Quelques auteurs, tels que Ignarra et Laporte-Dutheil, ont avancé que Pompéi n'avait pas disparu dans l'éruption de 79 et que, réparée, elle avait encore subsisté jusqu'à l'an 471, époque à laquelle un tremblement de terre l'aurait définitivement engloutie ; ils se fondent sur ce que Pompéi se trouve encore sur la carte de Peutinger exécutée à Constantinople à la fin du IVe siècle ; mais ils ont oublié une remarque bien importante et qui anéantit complètement leur système : c'est que, jusqu'à ce jour, dans les ruines de Pompéi, on n'a pas trouvé une seule médaille postérieure au règne de Titus et à l'année 79. Si le nom de Pompéi existe encore sur la carte de Peutinger, c'est qu'une partie de ses habitants avait élevé à quelque distance de la ville détruite un bourg qui sans doute en avait pris le nom. Cela est si vrai, que l'on a retrouvé, entre Bosco reale et Bosco tre case, au nord de Pompéi et plus près du Vésuve, cette nouvelle Pompéi, qui gardait aussi des bronzes magnifiques et des statues des meilleurs temps, vieux débris arrachés sans doute à son ancienne splendeur ; mais les maisons qui renfermaient ces bronzes et ces statues étaient, comme architecture et comme peinture, tellement en désaccord avec ces chefs-d'œuvre de l'art, qu'évidemment plusieurs siècles séparaient les uns des autres.
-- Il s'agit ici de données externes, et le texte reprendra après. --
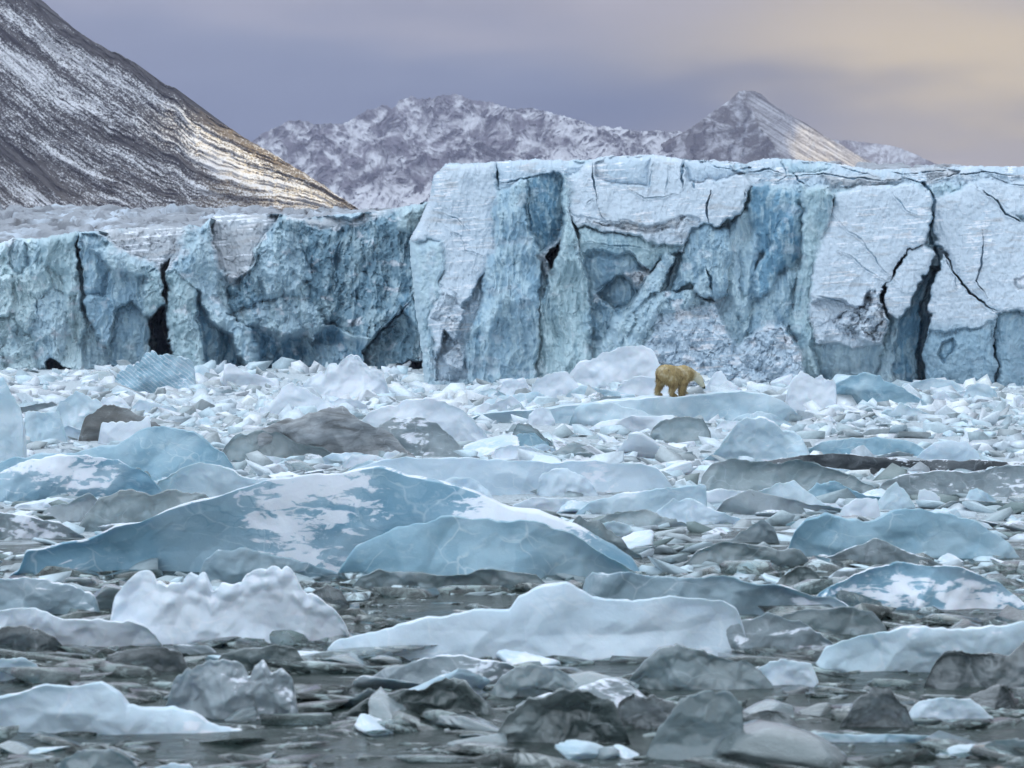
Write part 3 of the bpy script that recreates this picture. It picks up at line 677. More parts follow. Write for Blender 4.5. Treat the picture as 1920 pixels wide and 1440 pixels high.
# ------------------------------------------------------------------ floating ice
def ice_mat(name, c1, c2, c3, snow=0.0, rough=0.35, spec=0.5, bump=0.22, cell=1.6, stripes=0.0, dirt=0.0, sss=0.2, trans=0.0, streak=(1, 1, 1), coat=0.0):
    """ice whose body colour varies by inner fracture planes, cloudy bubbles and lying snow"""
    m, b = new_mat(name)
    tcn = b.n('ShaderNodeTexCoord'); oi = b.n('ShaderNodeObjectInfo')
    off = b.n('ShaderNodeVectorMath', operation='SCALE', ins={0: (37.0, 11.0, 5.0), 'Scale': oi.outputs['Random']}).outputs[0]
    tc = b.n('ShaderNodeVectorMath', operation='ADD', ins={0: tcn.outputs['Object'], 1: off}).outputs[0]
    warp = b.n('ShaderNodeTexNoise', ins={'Vector': tc, 'Scale': 1.1, 'Detail': 3})
    tw = b.n('ShaderNodeVectorMath', operation='MULTIPLY_ADD', ins={0: warp.outputs[1], 1: (0.9, 0.9, 0.9), 2: tc}).outputs[0]
    vor = b.n('ShaderNodeTexVoronoi', feature='F1', ins={'Vector': b.mapping(tw, (0.8, 1.0, 1.5), rot=(0.4, 0.5, 0.2)), 'Scale': cell})
    cellv = b.n('ShaderNodeSeparateColor', ins={0: vor.outputs['Color']}).outputs[0]
    n1 = b.noise(b.mapping(tc, streak), 0.9, 6, 0.62, 0.6)
    f = b.math('ADD', b.math('MULTIPLY', cellv, 0.55), b.math('MULTIPLY', b.sstep(n1, 0.3, 0.72), 0.5), clamp=True)
    col = b.mix(f, c1, c2)
    zone = b.noise(b.mapping(tc, (0.5, 0.5, 0.8), rot=(0.2, 0.4, 0)), 0.8, 2, 0.5, 0.8)
    col = b.mix(b.math('MULTIPLY', b.sstep(zone, 0.42, 0.66), 0.55), col, c3)
    # cloudy bubble bands and pale cracks
    n2 = b.noise(b.mapping(tc, (1, 1, 2.2), rot=(0.3, 0.7, 0.1)), 2.3, 7, 0.7, 1.2)
    col = b.mix(b.math('MULTIPLY', b.sstep(n2, 0.52, 0.74), 0.75), col, c3)
    edge = b.n('ShaderNodeTexVoronoi', feature='DISTANCE_TO_EDGE', ins={'Vector': b.mapping(tw, (1.2, 1.0, 1.9), rot=(0.9, 0.2, 0.5)), 'Scale': cell * 0.8}).outputs['Distance']
    ck = b.math('MULTIPLY', b.math('SUBTRACT', 1.0, b.sstep(edge, 0.0, 0.03)), b.sstep(b.noise(tc, 1.7, 2), 0.45, 0.6))
    col = b.mix(b.math('MULTIPLY', ck, 0.8), col, c3)
    fine = b.noise(b.mapping(tc, (1.5, 1, 1), rot=(0.5, 0.2, 0.8)), 9.0, 6, 0.75, 1.5)
    col = b.mix(b.math('MULTIPLY', b.sstep(fine, 0.56, 0.78), 0.6), col, c3)
    edge2 = b.n('ShaderNodeTexVoronoi', feature='DISTANCE_TO_EDGE', ins={'Vector': b.mapping(tw, (0.5, 1.3, 1.4), rot=(0.1, 1.1, 0.7)), 'Scale': cell * 1.7}).outputs['Distance']
    ck2 = b.math('MULTIPLY', b.math('SUBTRACT', 1.0, b.sstep(edge2, 0.0, 0.05)), b.sstep(b.noise(tc, 1.1, 2), 0.5, 0.62))
    col = b.mix(b.math('MULTIPLY', ck2, 0.45), col, c1)
    if stripes:
        wv = b.n('ShaderNodeTexWave', bands_direction='X', ins={'Vector': b.mapping(tc, (1, 1, 1), rot=(0, 0.9, 0)), 'Scale': stripes, 'Distortion': 3.0, 'Detail': 3.0, 'Detail Scale': 1.5}).outputs[1]
        col = b.mix(b.math('MULTIPLY', b.sstep(wv, 0.72, 0.95), b.math('MULTIPLY', b.sstep(n2, 0.35, 0.55), 0.8)), col, (0.78, 0.83, 0.88))
    if dirt:
        dn = b.noise(b.mapping(tc, (0.5, 1, 2.5), rot=(0.2, 0.5, 0.3)), 1.3, 8, 0.68, 1.0)
        col = b.mix(b.math('MULTIPLY', b.sstep(dn, 0.62 - 0.25 * dirt, 0.74), 0.9), col, (0.11, 0.105, 0.10))
    bh = b.math('ADD', b.math('MULTIPLY', b.noise(tc, 7.0, 6, 0.6), 0.7), b.math('MULTIPLY_ADD', b.noise(tc, 1.7, 3, 0.5), 1.6, b.math('MULTIPLY', b.noise(tc, 26.0, 4, 0.6), 0.22)))
    r = b.math('MULTIPLY_ADD', n2, 0.3, rough - 0.12)
    if snow:
        geo = b.n('ShaderNodeNewGeometry').outputs['True Normal']
        nz = b.n('ShaderNodeSeparateXYZ', ins={0: geo}).outputs[2]
        sn = b.noise(b.mapping(tc, (0.75, 0.75, 2.2)), 4.2, 6, 0.62, 0.8)
        big = b.noise(tc, 0.55, 2, 0.5)
        w = b.math('ADD', sn, b.math('ADD', b.math('MULTIPLY', nz, 0.24), b.math('MULTIPLY', b.math('SUBTRACT', big, 0.5), 1.3)))
        w = b.math('ADD', w, b.math('MULTIPLY', b.math('SUBTRACT', n2, 0.5), 0.25)); sm = b.sstep(w, 0.785 - snow * 0.28, 0.855 - snow * 0.28)
        col = b.mix(sm, col, (0.80, 0.83, 0.89))
        r = b.math('ADD', b.math('MULTIPLY', r, b.math('SUBTRACT', 1.0, sm)), b.math('MULTIPLY', sm, 0.8))
        bh = b.math('ADD', bh, b.math('MULTIPLY', sm, 0.5))
    tr = b.math('MULTIPLY', b.math('SUBTRACT', 1.0, sm), trans) if snow else trans
    finish(b, col, r, bh, bump, 0.06, spec, sss=sss, sss_r=(0.35, 0.75, 1.0), sss_scale=0.10, trans=tr, coat=coat)
    return m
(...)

Pompéi n'avait pas été entièrement oubliée dans l'antiquité, car Alexandre Sévère y fit faire des fouilles et en tira une grande quantité de marbres, de colonnes, de statues d'un très beau travail, qu'il employa dans les constructions nouvelles qu'il faisait élever à home. Vinrent enfin la barbarie et ses ténèbres qui recouvrirent Pompéi mieux que n'avaient pu le faire les cendres du Vésuve, et la malheureuse ville fut pour longtemps effacée de la mémoire des hommes.


(1)  Oplonte occupait à peu près le site de la Torre dell'Annunziata.